• **The exercise**
Your copy of the material below should match it exactly, except that it holds no pictures.
-- start --
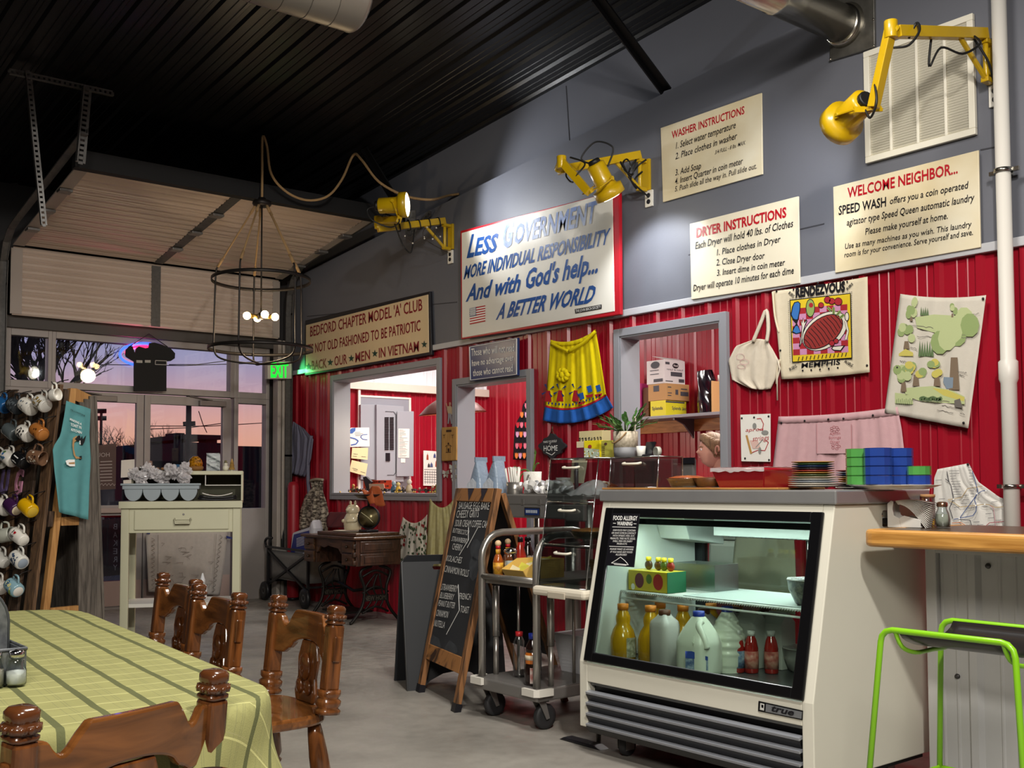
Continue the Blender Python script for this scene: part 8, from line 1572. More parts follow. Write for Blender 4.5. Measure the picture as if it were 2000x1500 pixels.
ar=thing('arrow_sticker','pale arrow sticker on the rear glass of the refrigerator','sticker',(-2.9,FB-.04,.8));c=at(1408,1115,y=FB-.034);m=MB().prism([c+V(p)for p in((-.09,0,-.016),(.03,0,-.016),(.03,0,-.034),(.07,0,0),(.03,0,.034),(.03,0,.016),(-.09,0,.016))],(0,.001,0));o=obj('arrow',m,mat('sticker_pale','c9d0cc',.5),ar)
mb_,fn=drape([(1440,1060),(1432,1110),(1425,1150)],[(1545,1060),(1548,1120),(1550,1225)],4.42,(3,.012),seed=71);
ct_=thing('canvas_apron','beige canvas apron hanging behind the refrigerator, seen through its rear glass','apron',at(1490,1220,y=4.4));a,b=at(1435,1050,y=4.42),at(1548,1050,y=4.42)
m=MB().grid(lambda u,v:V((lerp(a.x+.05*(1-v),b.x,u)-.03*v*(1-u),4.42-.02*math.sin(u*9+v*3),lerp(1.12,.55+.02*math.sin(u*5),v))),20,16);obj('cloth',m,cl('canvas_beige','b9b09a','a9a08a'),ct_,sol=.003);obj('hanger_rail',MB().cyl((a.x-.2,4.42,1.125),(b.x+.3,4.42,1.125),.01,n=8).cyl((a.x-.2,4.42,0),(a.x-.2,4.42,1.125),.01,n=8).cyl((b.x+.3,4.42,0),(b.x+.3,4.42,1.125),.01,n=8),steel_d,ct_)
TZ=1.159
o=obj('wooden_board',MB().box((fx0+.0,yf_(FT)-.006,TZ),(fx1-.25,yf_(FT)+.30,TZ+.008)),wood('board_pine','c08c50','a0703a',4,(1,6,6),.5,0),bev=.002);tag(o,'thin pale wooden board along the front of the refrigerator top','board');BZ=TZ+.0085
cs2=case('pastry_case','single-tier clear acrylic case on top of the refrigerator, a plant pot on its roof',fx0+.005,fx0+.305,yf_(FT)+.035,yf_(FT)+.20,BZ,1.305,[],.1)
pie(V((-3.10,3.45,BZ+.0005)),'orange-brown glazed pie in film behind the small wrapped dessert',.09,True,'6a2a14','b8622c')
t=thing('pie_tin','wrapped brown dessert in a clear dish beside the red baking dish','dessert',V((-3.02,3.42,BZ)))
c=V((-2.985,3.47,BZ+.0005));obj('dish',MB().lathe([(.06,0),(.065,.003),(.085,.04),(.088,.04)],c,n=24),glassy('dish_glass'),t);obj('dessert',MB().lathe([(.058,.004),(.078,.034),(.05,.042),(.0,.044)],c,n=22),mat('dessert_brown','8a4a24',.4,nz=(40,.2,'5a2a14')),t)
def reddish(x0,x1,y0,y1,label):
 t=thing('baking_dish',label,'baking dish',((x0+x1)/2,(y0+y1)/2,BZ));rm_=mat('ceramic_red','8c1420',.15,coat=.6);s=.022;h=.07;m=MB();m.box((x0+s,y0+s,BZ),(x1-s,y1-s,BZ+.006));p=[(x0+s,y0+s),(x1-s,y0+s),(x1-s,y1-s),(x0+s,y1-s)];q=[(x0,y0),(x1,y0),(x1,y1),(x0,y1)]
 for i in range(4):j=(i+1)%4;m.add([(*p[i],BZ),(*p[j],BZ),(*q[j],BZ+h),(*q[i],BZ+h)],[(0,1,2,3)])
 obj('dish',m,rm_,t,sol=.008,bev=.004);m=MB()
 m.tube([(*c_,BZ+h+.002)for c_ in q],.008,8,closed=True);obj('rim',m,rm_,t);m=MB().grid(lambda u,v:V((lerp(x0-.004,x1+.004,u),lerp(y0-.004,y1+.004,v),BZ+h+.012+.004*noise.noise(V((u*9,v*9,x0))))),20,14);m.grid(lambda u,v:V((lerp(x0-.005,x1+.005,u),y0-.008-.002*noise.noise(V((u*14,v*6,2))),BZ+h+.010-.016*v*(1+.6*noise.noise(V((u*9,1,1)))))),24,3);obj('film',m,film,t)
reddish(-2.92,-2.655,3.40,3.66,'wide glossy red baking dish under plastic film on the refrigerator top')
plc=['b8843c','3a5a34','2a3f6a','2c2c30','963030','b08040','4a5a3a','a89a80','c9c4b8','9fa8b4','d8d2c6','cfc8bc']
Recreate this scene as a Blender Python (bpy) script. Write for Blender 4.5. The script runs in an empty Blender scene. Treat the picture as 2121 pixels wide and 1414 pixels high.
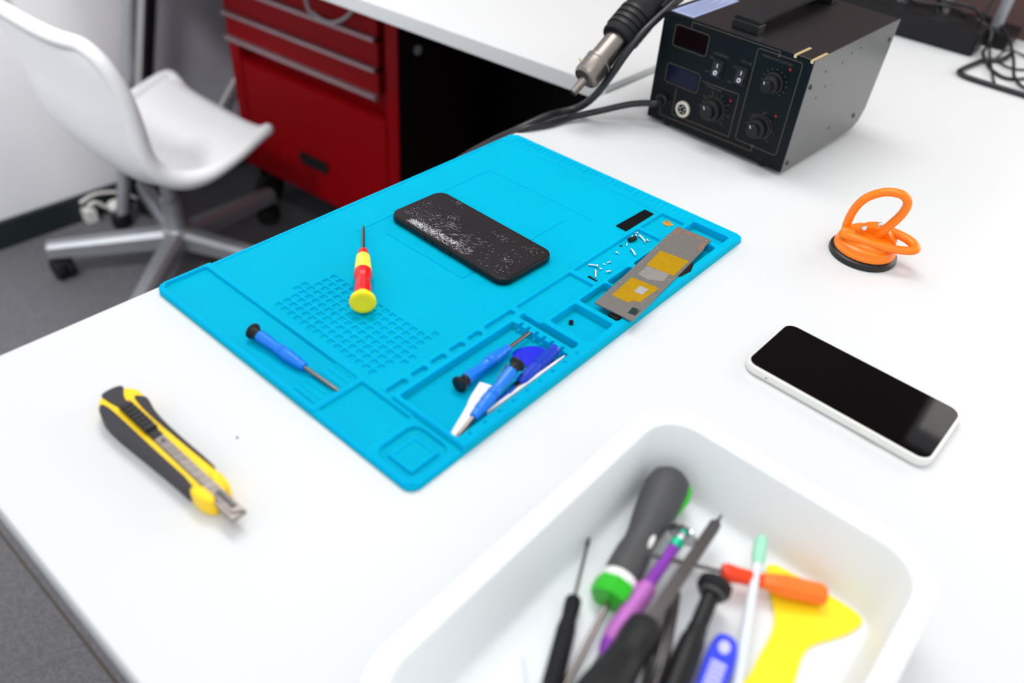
-- end --
• **Answer to this problem**
Continue the Blender Python script for this scene: part 8, from line 1572. More parts follow. Write for Blender 4.5. Measure the picture as if it were 2000x1500 pixels.
ar=thing('arrow_sticker','pale arrow sticker on the rear glass of the refrigerator','sticker',(-2.9,FB-.04,.8));c=at(1408,1115,y=FB-.034);m=MB().prism([c+V(p)for p in((-.09,0,-.016),(.03,0,-.016),(.03,0,-.034),(.07,0,0),(.03,0,.034),(.03,0,.016),(-.09,0,.016))],(0,.001,0));o=obj('arrow',m,mat('sticker_pale','c9d0cc',.5),ar)
mb_,fn=drape([(1440,1060),(1432,1110),(1425,1150)],[(1545,1060),(1548,1120),(1550,1225)],4.42,(3,.012),seed=71);
ct_=thing('canvas_apron','beige canvas apron hanging behind the refrigerator, seen through its rear glass','apron',at(1490,1220,y=4.4));a,b=at(1435,1050,y=4.42),at(1548,1050,y=4.42)
m=MB().grid(lambda u,v:V((lerp(a.x+.05*(1-v),b.x,u)-.03*v*(1-u),4.42-.02*math.sin(u*9+v*3),lerp(1.12,.55+.02*math.sin(u*5),v))),20,16);obj('cloth',m,cl('canvas_beige','b9b09a','a9a08a'),ct_,sol=.003);obj('hanger_rail',MB().cyl((a.x-.2,4.42,1.125),(b.x+.3,4.42,1.125),.01,n=8).cyl((a.x-.2,4.42,0),(a.x-.2,4.42,1.125),.01,n=8).cyl((b.x+.3,4.42,0),(b.x+.3,4.42,1.125),.01,n=8),steel_d,ct_)
TZ=1.159
o=obj('wooden_board',MB().box((fx0+.0,yf_(FT)-.006,TZ),(fx1-.25,yf_(FT)+.30,TZ+.008)),wood('board_pine','c08c50','a0703a',4,(1,6,6),.5,0),bev=.002);tag(o,'thin pale wooden board along the front of the refrigerator top','board');BZ=TZ+.0085
cs2=case('pastry_case','single-tier clear acrylic case on top of the refrigerator, a plant pot on its roof',fx0+.005,fx0+.305,yf_(FT)+.035,yf_(FT)+.20,BZ,1.305,[],.1)
pie(V((-3.10,3.45,BZ+.0005)),'orange-brown glazed pie in film behind the small wrapped dessert',.09,True,'6a2a14','b8622c')
t=thing('pie_tin','wrapped brown dessert in a clear dish beside the red baking dish','dessert',V((-3.02,3.42,BZ)))
c=V((-2.985,3.47,BZ+.0005));obj('dish',MB().lathe([(.06,0),(.065,.003),(.085,.04),(.088,.04)],c,n=24),glassy('dish_glass'),t);obj('dessert',MB().lathe([(.058,.004),(.078,.034),(.05,.042),(.0,.044)],c,n=22),mat('dessert_brown','8a4a24',.4,nz=(40,.2,'5a2a14')),t)
def reddish(x0,x1,y0,y1,label):
 t=thing('baking_dish',label,'baking dish',((x0+x1)/2,(y0+y1)/2,BZ));rm_=mat('ceramic_red','8c1420',.15,coat=.6);s=.022;h=.07;m=MB();m.box((x0+s,y0+s,BZ),(x1-s,y1-s,BZ+.006));p=[(x0+s,y0+s),(x1-s,y0+s),(x1-s,y1-s),(x0+s,y1-s)];q=[(x0,y0),(x1,y0),(x1,y1),(x0,y1)]
 for i in range(4):j=(i+1)%4;m.add([(*p[i],BZ),(*p[j],BZ),(*q[j],BZ+h),(*q[i],BZ+h)],[(0,1,2,3)])
 obj('dish',m,rm_,t,sol=.008,bev=.004);m=MB()
 m.tube([(*c_,BZ+h+.002)for c_ in q],.008,8,closed=True);obj('rim',m,rm_,t);m=MB().grid(lambda u,v:V((lerp(x0-.004,x1+.004,u),lerp(y0-.004,y1+.004,v),BZ+h+.012+.004*noise.noise(V((u*9,v*9,x0))))),20,14);m.grid(lambda u,v:V((lerp(x0-.005,x1+.005,u),y0-.008-.002*noise.noise(V((u*14,v*6,2))),BZ+h+.010-.016*v*(1+.6*noise.noise(V((u*9,1,1)))))),24,3);obj('film',m,film,t)
reddish(-2.92,-2.655,3.40,3.66,'wide glossy red baking dish under plastic film on the refrigerator top')
plc=['b8843c','3a5a34','2a3f6a','2c2c30','963030','b08040','4a5a3a','a89a80','c9c4b8','9fa8b4','d8d2c6','cfc8bc']
Recreate this scene as a Blender Python (bpy) script. Write for Blender 4.5. The script runs in an empty Blender scene. Treat the picture as 2121 pixels wide and 1414 pixels high.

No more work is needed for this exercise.